Unpredictable Voting Outcome for Sales Tax Ballot Measure
Regardless, an unpredictable voting equation will continue for the foreseeable future during Oakland’s period of instability and as it weighs actions to modify OFD brownouts, academy scheduling and potential layoffs. On Thursday, the new Council, which could consist of either 7 or 6 CMs, will take up the second vote that would put a ballot measure to raise the local sales tax by 5%. Ordinances require two votes spaced apart and most often the second vote has the same outcome as the first; but the new Council and vacancies throws that into doubt. Likewise, any changes to the City Administrator’s deeper level of budget-balancing cuts that would begin in February would also require a Council cohesion that is so far only a matter of speculation. On Monday, two fire stations will close for at least six months, but before Spring that number would increase to 6 unless Council finds a way to keep them open.
On Thursday as well, the new Council delegates to the Coliseum JPA will be appointed.
The new council members will have a series of orientations that are noticed as public meetings that will go through the whole week and into Monday, January 13th.

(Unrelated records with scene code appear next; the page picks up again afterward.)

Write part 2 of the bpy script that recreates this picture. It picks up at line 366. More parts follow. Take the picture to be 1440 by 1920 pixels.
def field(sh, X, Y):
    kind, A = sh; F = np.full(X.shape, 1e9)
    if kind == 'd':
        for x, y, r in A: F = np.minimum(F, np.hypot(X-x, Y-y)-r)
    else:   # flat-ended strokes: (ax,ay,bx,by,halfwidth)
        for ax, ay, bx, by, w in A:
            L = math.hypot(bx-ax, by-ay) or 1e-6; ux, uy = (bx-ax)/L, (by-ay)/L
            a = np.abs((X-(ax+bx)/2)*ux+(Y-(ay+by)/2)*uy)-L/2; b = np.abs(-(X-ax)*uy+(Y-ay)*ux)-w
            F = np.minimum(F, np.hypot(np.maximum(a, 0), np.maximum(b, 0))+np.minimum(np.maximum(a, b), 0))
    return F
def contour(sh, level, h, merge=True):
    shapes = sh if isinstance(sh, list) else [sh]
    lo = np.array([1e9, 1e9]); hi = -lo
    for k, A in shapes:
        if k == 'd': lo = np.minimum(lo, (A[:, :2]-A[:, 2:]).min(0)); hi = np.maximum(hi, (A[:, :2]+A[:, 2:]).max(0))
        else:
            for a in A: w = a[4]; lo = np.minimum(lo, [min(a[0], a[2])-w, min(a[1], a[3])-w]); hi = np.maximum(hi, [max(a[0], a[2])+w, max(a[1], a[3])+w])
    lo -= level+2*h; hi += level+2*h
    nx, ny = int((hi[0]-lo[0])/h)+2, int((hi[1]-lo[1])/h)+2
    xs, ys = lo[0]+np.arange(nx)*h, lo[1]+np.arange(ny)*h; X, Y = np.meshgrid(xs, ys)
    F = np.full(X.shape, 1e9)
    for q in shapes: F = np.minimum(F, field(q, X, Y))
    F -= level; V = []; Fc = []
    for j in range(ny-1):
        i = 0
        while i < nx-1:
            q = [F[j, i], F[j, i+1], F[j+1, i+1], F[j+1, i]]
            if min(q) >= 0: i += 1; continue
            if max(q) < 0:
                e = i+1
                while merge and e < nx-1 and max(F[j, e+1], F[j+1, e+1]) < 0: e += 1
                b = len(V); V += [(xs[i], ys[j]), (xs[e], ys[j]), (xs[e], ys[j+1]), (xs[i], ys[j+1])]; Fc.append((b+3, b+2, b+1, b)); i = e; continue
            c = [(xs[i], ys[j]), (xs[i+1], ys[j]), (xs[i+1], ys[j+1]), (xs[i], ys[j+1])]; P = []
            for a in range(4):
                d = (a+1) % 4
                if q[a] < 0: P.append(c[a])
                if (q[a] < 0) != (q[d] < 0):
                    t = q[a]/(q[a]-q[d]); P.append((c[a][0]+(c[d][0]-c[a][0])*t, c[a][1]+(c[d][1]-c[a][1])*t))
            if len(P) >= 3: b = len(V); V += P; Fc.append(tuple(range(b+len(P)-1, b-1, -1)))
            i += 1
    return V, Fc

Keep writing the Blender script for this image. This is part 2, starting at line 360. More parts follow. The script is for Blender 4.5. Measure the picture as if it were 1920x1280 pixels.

Then next Tuesday, the new committees will meet for the first time, mostly taking up already agendized legislation.
Supervisor Bas Will Step into Two Contentious County Processes Immediately
Bas’s first meeting for the BOS D5 seat will be Tuesday, January 7 and she will also hit the ground running with the new DA selection process beginning—candidates have until January 6 to submit applications. Bas first meetings will be involved in discussing and evaluating the process, her second meeting will be joining the other Supervisors in publicly interviewing the candidates during open session. On Tuesday, the County Administrator will update the supervisors on the process so far. The final candidate will be chosen sometime in late January or early February. Bas will likely also be involved in the process of approving a development agreement transfer for African American Sports necessary to close the sale of the Coliseum site.